New York

David Goldblatt, The farmer’s son with his nursemaid, on the farm in Heimweeberg, near Nietverdiend in the Marico Bushveld.  Transvaal (North-West Province), 1964, black-and-white photograph, 9 x 13".

David Goldblatt, The farmer’s son with his nursemaid, on the farm in Heimweeberg, near Nietverdiend in the Marico Bushveld. Transvaal (North-West Province), 1964, black-and-white photograph, 9 x 13".

New York

South African Photographs: David Goldblatt

The Jewish Museum
1109 Fifth Avenue
May 2–September 19, 2010

Curated by Susan Tumarkin Goodman

Whether documenting workers blasting a shaft in a gold mine, the grueling commute from a Bantustan, or everyday life in a middle-class Afrikaans town, South African photographer David Goldblatt’s images are beguilingly straightforward.

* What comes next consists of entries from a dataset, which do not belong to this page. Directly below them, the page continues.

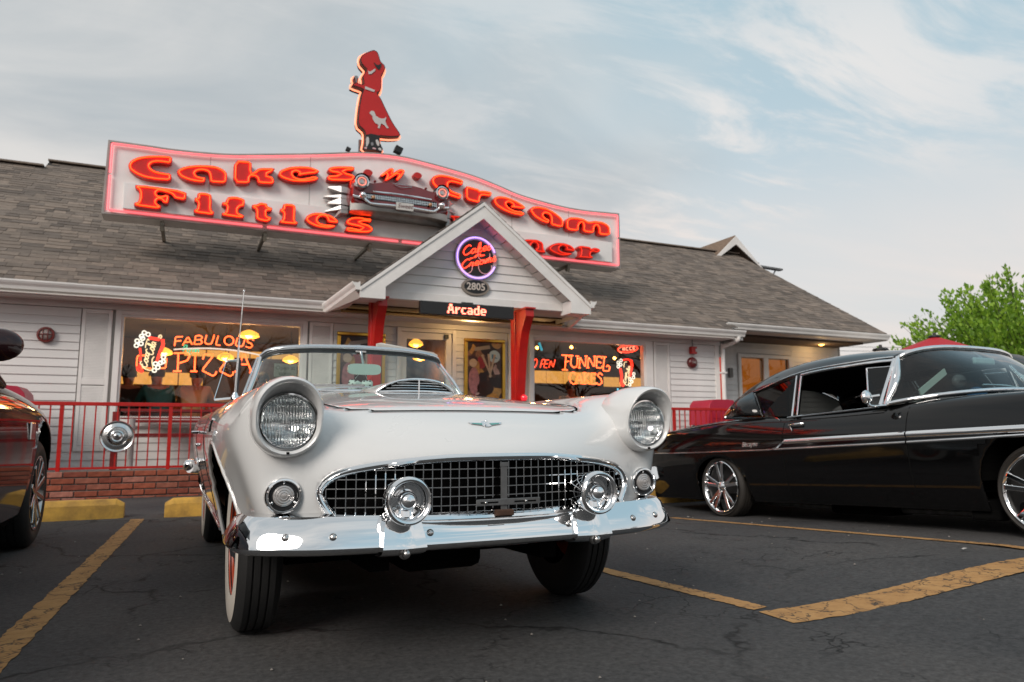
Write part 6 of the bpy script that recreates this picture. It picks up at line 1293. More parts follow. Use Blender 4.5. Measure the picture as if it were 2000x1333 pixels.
# ------------------------------------------------------------------ dark modern crossover at the left edge, nose to the building (frame: y rearwards from the nose)
sv = thing('dark_crossover', 'dark maroon modern crossover parked nose-in at the left edge', 'car', (-1.845, 6.86, 0), R(180), local=True)
M_SP = car_paint('black_cherry_paint', (0.020, 0.0030, 0.0045), 0.05, 0.0)
XS = [0, .45, .74, .87]; YS = [0, .12, .5, 1.0, 1.75, 2.6, 3.6, 4.45, 4.7]
ZS = [[.80, .92, 1.0, 1.05, 1.10, 1.08, 1.08, 1.05, .95], [.80, .91, 1.0, 1.05, 1.10, 1.08, 1.08, 1.05, .95], [.77, .87, .98, 1.04, 1.08, 1.06, 1.06, 1.03, .93], [.72, .82, .945, 1.015, 1.06, 1.05, 1.05, 1.02, .92], [.62, .72, .84, .90, .95, .96, .97, .95, .86]]
ES = [.80, .89, .945, .955, .95, .95, .955, .93, .88]; YO = [.0, .02, .10, .20, .34]
cage = MB(); tp = [[((XS+[ES[j]])[i], YS[j]+(YO[i] if j == 0 else (YO[i]*.9 if j == 1 else 0)), ZS[i][j]) for i in range(5)] for j in range(9)]
sd_ = [[tp[j][4]]+[(ES[j]+a, tp[j][4][1], z) for a, z in ((.012, min(.74, tp[j][4][2]-.05)), (.012, .58), (.0, .42), (-.04, .25))] for j in range(9)]
cage.grid(tp); cage.grid(sd_)
for j, yy in ((0, .0), (8, 4.72)):
    rows = [tp[j]] + [[(x, yy+(YO[i] if j == 0 else 0), z) for i, x in enumerate(XS)]+[sd_[j][k]] for k, z in ((1, .66), (2, .52), (3, .38), (4, .24))]; cage.grid(rows)
cage.mirror(); SB = subdiv(cage.v, cage.f, 3, 2e-4)
WF, WRr = .905, 3.62
for cy in (WF, WRr): cut(SB, [(cy-.42, .0)]+[(cy-.42*math.cos(a), .37+.49*math.sin(a)) for a in [math.pi*i/20 for i in range(21)]]+[(cy+.42, .0)], (1, 2), lambda c: abs(c[0]) > .5)
so = link('body', SB, M_SP, sv, smooth=50); solidify(so, .012)
bv3 = BVHTree.FromObject(so, bpy.context.evaluated_depsgraph_get())
gl = MB()
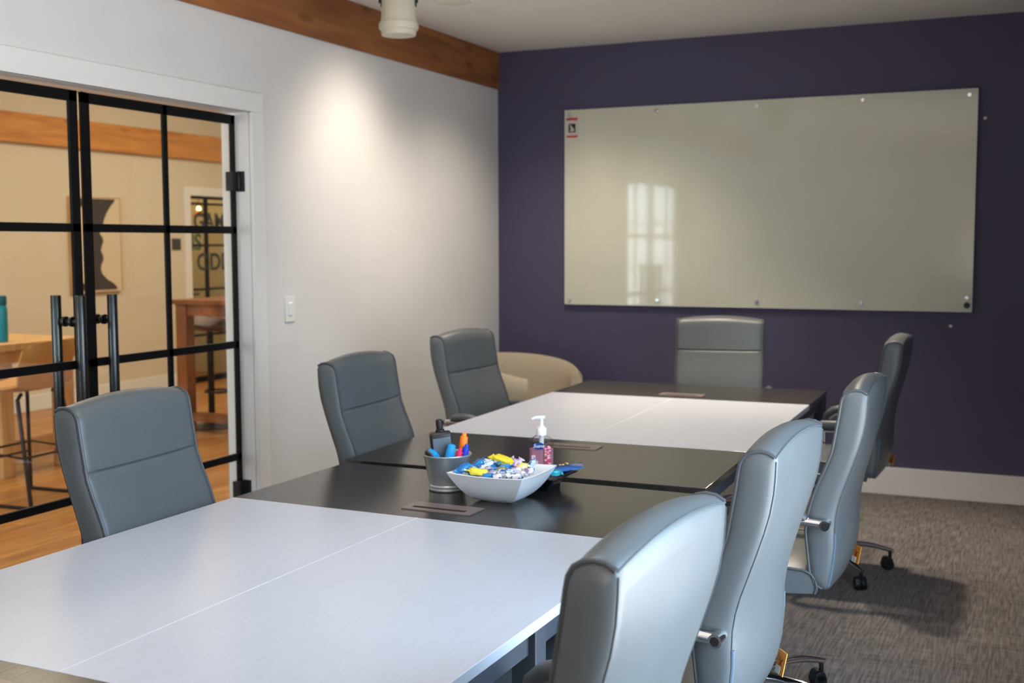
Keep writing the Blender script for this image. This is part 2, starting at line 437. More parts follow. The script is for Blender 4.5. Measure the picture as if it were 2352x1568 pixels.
door_leaf('door_2', -3.569, DY1-.009, -3.104, 'black framed glass door leaf hinged beside the light switch wall', .042, .028, DY1, -3.498)

# ------------------------------------------------------------------ hall door with lettering
hd = thing('door_3', 'glass hall door with large dark lettering behind the bar table', 'door', (HX-.05, 0, 0)); hd['kind'] = 'structure'
b = MB()
b.box((-.02, HD0, 0), (.02, HD0+.035, HDZ)); b.box((-.02, HD1-.035, 0), (.02, HD1, HDZ)); b.box((-.02, HD0, HDZ-.03), (.02, HD1, HDZ)); b.box((-.02, HD0, 0), (.02, HD1, .06))
for y in (3.0, 3.34): b.box((-.02, y-.012, 0), (.02, y+.012, HDZ))
for z in (1.885, 1.45, .985, .5): b.box((-.02, HD0, z-.012), (.02, HD1, z+.012))
b.build('door_frame', M['blackmetal'], hd)
MB().box((-.004, HD0+.01, .02), (.004, HD1-.01, HDZ-.01)).build('glass_pane', M['hallpane'], hd, smooth=False)
MT = lambda y, z: Matrix.Translation((.008, y, z)) @ Euler((R(90), 0, R(90))).to_matrix().to_4x4()
text_mesh('lettering', 'GAME', .24, M['letters'], hd, MT(2.79, 1.695), .002, align='LEFT', offset=.006)
text_mesh('lettering', 'IS', .24, M['lettersgreen'], hd, MT(2.74, 1.475), .002, align='LEFT', offset=.006)
text_mesh('lettering', 'ODD', .25, M['letters'], hd, MT(2.83, 1.265), .002, align='LEFT', offset=.006)
MB().tube([(.02, 2.72, .94), (.05, 2.72, .94), (.05, 2.80, .94)], .01, 8).build('door_handle', M['black'], hd)
pl = thing('pendant_lamp', 'small copper pendant lamp glowing behind the lettered hall door', 'lamp', (-5.2, 3.315, 0))
MB().tube([(0,0,1.875),(0,0,ZH)], .004, 8).build('cord', M['black'], pl)
MB().lathe([(.070,1.762),(.072,1.763),(.045,1.80),(.022,1.832),(.018,1.836),(.042,1.80),(.068,1.764)], n=24).build('lamp_shade', M['copper'], pl)
MB().lathe([(.001,1.826),(.018,1.832),(.024,1.848),(.018,1.864),(.008,1.876)], n=16).build('bulb', M['bulb'], pl)

# picture, plate
pc = thing('picture', 'tall framed canvas with a dark baluster shape on cream in the hall', 'picture', (HX+.002, 1.335, 1.46))
MB().box((0, -.31, -.435), (.03, .31, .435)).build('canvas', M['canvas'], pc)
prof = [(.245,.425),(.24,.405),(.19,.36),(.14,.30),(.10,.23),(.085,.18),(.05,.13),(.042,.10),(.075,.065),(.085,.03),(.06,-.02),(.05,-.06),(.075,-.10),(.08,-.14),(.05,-.19),(.042,-.23),(.06,-.275),(.12,-.325),(.20,-.365),(.245,-.40),(.25,-.425)]
poly = [(-w, z) for w, z in prof] + [(w, z) for w, z in reversed(prof)]
b = MB()
for i in range(len(prof)-1):
    (w0, z0), (w1, z1) = prof[i], prof[i+1]
    b.add([(.0315,-w0,z0),(.0315,w0,z0),(.0315,w1,z1),(.0315,-w1,z1)], [(0,1,2,3)])
b.build('painted_shape', M['canvasdark'], pc, smooth=False)
b = MB(); t = .012
b.box((0,-.316,-.441),(.035,-.31,.441)); b.box((0,.31,-.441),(.035,.316,.441)); b.box((0,-.31,.435),(.035,.31,.441)); b.box((0,-.31,-.441),(.035,.31,-.435))
b.build('picture_frame', M['lightwood'], pc)
sp = MB().box((HX, 2.40, 1.405), (HX+.012, 2.525, 1.52)); sp.mi = 1
for k in range(3): sp.box((HX+.012, 2.415, 1.425+k*.03), (HX+.014, 2.51, 1.437+k*.03))
tag(sp.build('wall_sign', [M['plate'], M['canvasdark']], bevel=.002), 'small square dark sign on the hall wall beside the lettered door', 'sign')

# ------------------------------------------------------------------ hall furniture
t = thing('counter_table', 'pale oak counter table beyond the left glass door', 'table', (0,0,0))
TX0, TX1, TY0, TY1, TZ = -4.3, -2.5, -2.0, -1.12, .85
MB().box((TX0, TY0, TZ-.045), (TX1, TY1, TZ)).build('table_top', M['lightwood'], t, bevel=.004)
b = MB()
b.box((TX0+.1, TY0+.06, TZ-.13), (TX1-.05, TY0+.085, TZ-.045)); b.box((TX0+.1, TY1-.085, TZ-.13), (TX1-.05, TY1-.06, TZ-.045)); b.box((TX1-.085, TY0+.06, TZ-.13), (TX1-.06, TY1-.06, TZ-.045))
b.build('apron', M['lightwood'], t)
for x in (TX1-.13, TX0+.13):
    for y in (-1.72, TY1-.1):
        MB().box((x-.05, y-.05, 0), (x+.05, y+.05, TZ-.045)).build('leg', M['lightwood'], t, bevel=.004)
MB().box((TX1-.15, -1.67, .12), (TX1-.11, TY1-.15, .22)).build('stretcher', M['lightwood'], t, bevel=.003)

def swept_shell(mb, rows, thick):
    """rows: list of lists of points (open sheet); thickened by offset list"""
    n = len(rows[0]); m = len(rows)
    P = [[Vector(p) for p in r] for r in rows]
    N = []
    for i in range(m):
        nr = []
        for j in range(n):
            du = P[i][min(j+1,n-1)] - P[i][max(j-1,0)]; dv = P[min(i+1,m-1)][j] - P[max(i-1,0)][j]
            q = du.cross(dv); q.normalize(); nr.append(q)
        N.append(nr)
    vs = [P[i][j] + N[i][j]*thick/2 for i in range(m) for j in range(n)] + [P[i][j] - N[i][j]*thick/2 for i in range(m) for j in range(n)]
    o = m*n; fs = []
    for i in range(m-1):
        for j in range(n-1):
            a = i*n+j; fs.append((a, a+1, a+n+1, a+n)); fs.append((o+a, o+a+n, o+a+n+1, o+a+1))
    for i in range(m-1):
        a = i*n; fs.append((a, a+n, o+a+n, o+a)); a = i*n+n-1; fs.append((a, o+a, o+a+n, a+n))
    for j in range(n-1):
        a = j; fs.append((a, o+a, o+a+1, a+1)); a = (m-1)*n+j; fs.append((a, a+1, o+a+1, o+a))
    return mb.add(vs, fs)

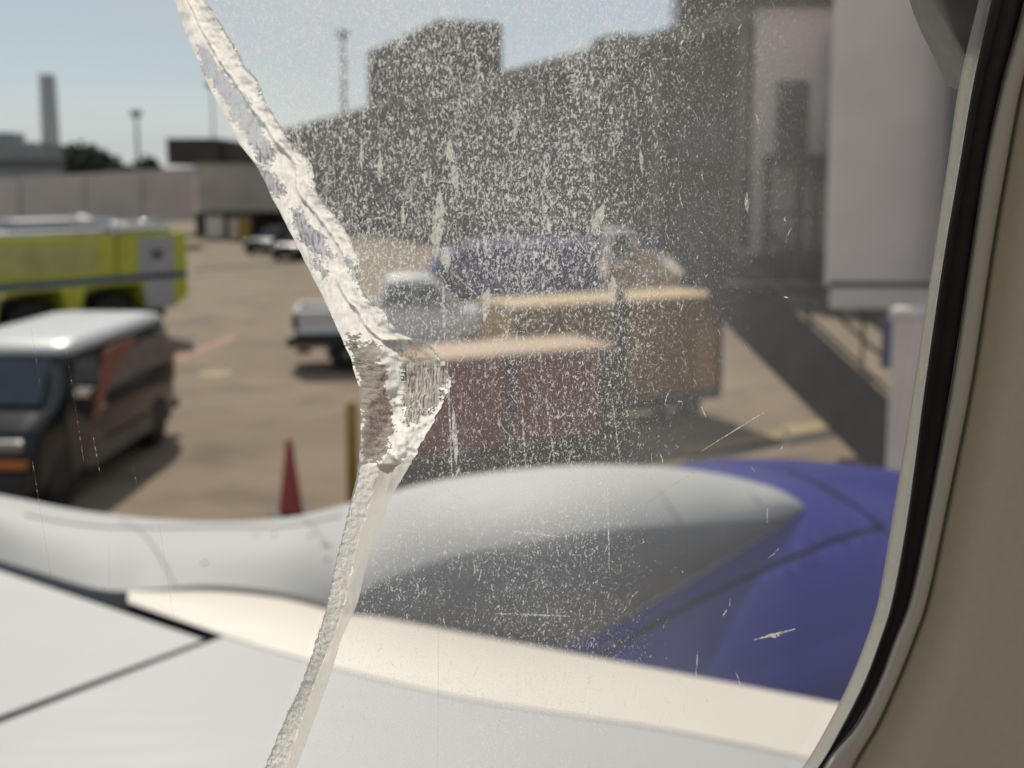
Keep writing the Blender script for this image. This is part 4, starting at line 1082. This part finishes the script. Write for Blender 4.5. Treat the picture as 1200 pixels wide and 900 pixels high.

His preference for “talking” over “shouting” led to accusations during the 1980s that he was insufficiently “activist,” but therein, paradoxically, lies the power of his work, whose austerity is repeatedly jostled by meticulously calibrated measures of compassion and dismay. On the heels of his (smaller) New Museum exhibition in New York last fall, this retrospective features 150 black-and-white photographs made over the past sixty-two years. A “context room” with a time line linking South Africa’s history with Goldblatt’s biography will complement the texts that accompany each image, which likewise convey a sense of individual lives enmeshed in historical circumstance.